Palestinian workers in the West Bank SodaStream factory in January 2014: The company has since been forced by BDS to relocate to the Negev (© Menahem Kahana/AFP/Getty Images)When, in the early 2000s, Arab activists called for a boycott of the Jewish state, it wasn’t especially high on the Israeli agenda. After all, Israel was busy subduing the second Intifada, constructing a security barrier to stop terrorists from getting into Israeli towns and cities, and preparing to pull civilians and the military out of the Gaza Strip. Fast-forward to today, however, and a significant proportion of Israeli diplomacy and pro-Israel advocacy around the world is dedicated to battling the Boycott, Divestment and Sanctions (BDS) campaign. BDS is a diffuse movement — mostly confined to Europe, North America and South Africa — that advocates boycotting Israelis and their nation’s institutions, urges states to sanction Israel, and pressures corporations to divest from the country. Meanwhile, opposition to BDS unites Jews and Zionists, regardless of differences of opinion over Israel’s foreign policy, more than most other issues. Whence, then, did BDS arise, and why? Has it been successful, and what does it say about its supporters? Does it justify the attention Israel and others afford it and, crucially, can it be defeated?

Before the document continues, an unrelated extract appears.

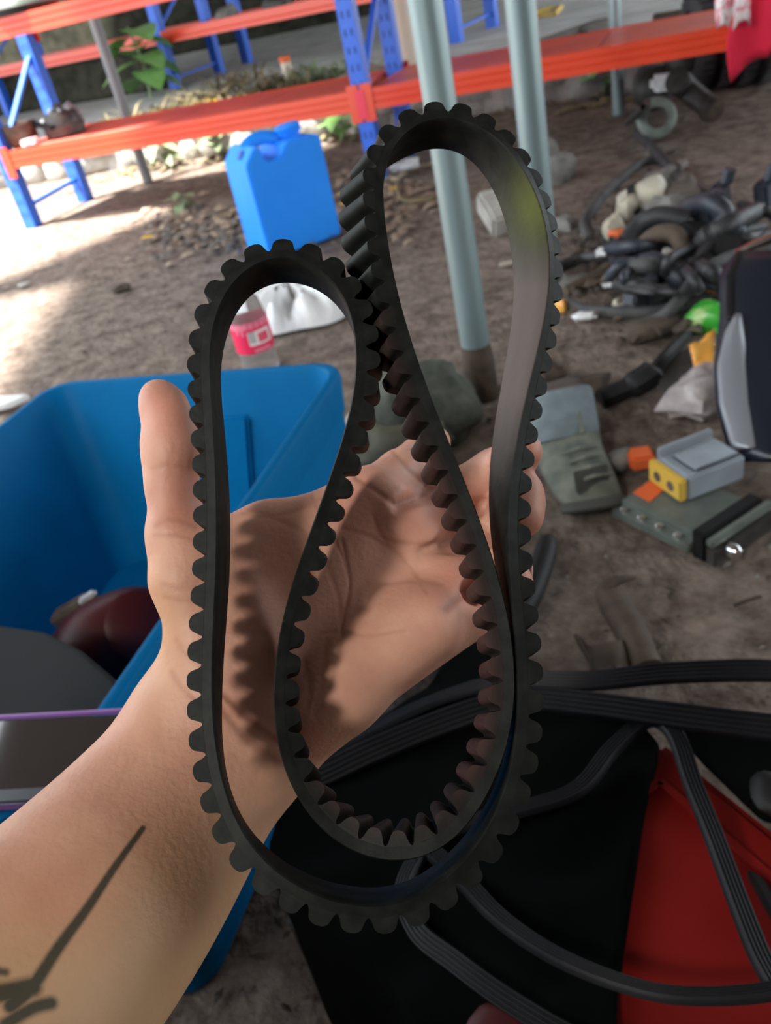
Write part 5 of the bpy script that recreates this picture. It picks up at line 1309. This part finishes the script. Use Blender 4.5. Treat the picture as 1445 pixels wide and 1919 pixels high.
    def spot(u, v, su, sv): return np.exp(-((uv[:, 0] - u) / su) ** 2 - ((uv[:, 1] - v) / sv) ** 2)
    flush = np.clip(.5 * spot(345, 930, 40, 80) + .4 * spot(320, 770, 60, 60) + .45 * spot(740, 960, 110, 60) + .5 * spot(990, 870, 40, 50) + .5 * spot(990, 985, 40, 60) + .4 * spot(980, 1080, 40, 50) + .5 * spot(860, 1090, 60, 50) + .35 * spot(570, 1380, 60, 50) + .3 * spot(100, 1680, 120, 80), 0, .8)
    tan = np.clip(.9 / (1 + np.exp(-((uv[:, 1] - 1600) + .35 * (uv[:, 0] - 250)) / 70)) + .5 * spot(300, 1200, 60, 160), 0, 1)
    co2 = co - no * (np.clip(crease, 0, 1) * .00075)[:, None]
    org = to_world(cam_pt(420, 1375, .352))
    fin.vertices.foreach_set('co', (co2 - org).ravel())
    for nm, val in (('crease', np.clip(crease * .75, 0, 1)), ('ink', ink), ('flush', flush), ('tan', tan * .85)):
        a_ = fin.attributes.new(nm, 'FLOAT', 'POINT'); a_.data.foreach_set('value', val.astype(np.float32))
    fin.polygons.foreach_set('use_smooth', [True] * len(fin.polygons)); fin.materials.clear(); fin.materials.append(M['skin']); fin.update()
    o = bpy.data.objects.new('person', fin); C.objects.link(o); o.location = Vector(org)
    tag(o, 'open left hand and tattooed forearm, palm to the viewer behind the cogged belt', 'person')
    for (u, v, d, su, sv) in ((1008, 842, .383, 3.5, 15), (1012, 930, .379, 3.5, 22), (993, 1070, .376, 3.5, 18)):
        b = MB(); cpt = Vector(to_world(cam_pt(u, v, d)))
        rows = []
        for i in range(7):
            f = (i / 6 - .5) * 2; row = []
            for j in range(5):
                g = j / 4 * math.pi * .8 - .4 * math.pi
                x = u + su * math.cos(g) * (1 - .5 * f * f); y = v + sv * f; z = d + .004 * math.sin(g)
                row.append(Vector(to_world(cam_pt(x, y, z))))
            rows.append(row)
        b.loft(rows, closed=False, cap=False); nl = b.build('fingernail', M['nail'], o, smooth=True, fix=False, angle=80)
        md = nl.modifiers.new('s', 'SOLIDIFY'); md.thickness = .0006
    return o
hand()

BDS is often dated back to July 2005, when more than a hundred Arab organisations, principally in the West Bank and Gaza, called for a boycott of Israel. But that declaration was in fact the culmination of several years of agitation. Omar Barghouti — widely considered to be the founder and face of BDS — was among several Arab activists to call for such a boycott a year earlier in Ramallah. Earlier still, in April 2002, a letter was published in the Guardian that called for an academic boycott of Israel. It garnered more than 700 signatures (although a counter-petition on the internet boasted more than a thousand), and by October 2002 divestment petitions were circulating on more than 50 campuses in the United States and elsewhere.
It was in 2001, however, that the idea of a broad boycott of Israel really took off, at the World Conference against Racism, held in Durban in September. That conference, then and since dismissed as a farce, attempted to equate Zionism and racism (echoing the infamous UN General Assembly resolution in force from 1975 to 1991), leading to the withdrawal of the Israeli and American delegations and ultimately to the collapse of the conference’s credibility. (The ground for the conference was laid at a preparatory gathering in February 2001 in Tehran.) Regardless, a “Durban strategy” emerged from the conference that recommended “a policy of complete and total isolation of Israel” and “the imposition of mandatory and comprehensive sanctions and embargoes, and the full cessation of all links (diplomatic, economic, social, aid, military cooperation and training) between all states and Israel”. It was Durban I, as the conference came to be known, that also helped to popularise the portrayal of Israel as an apartheid state.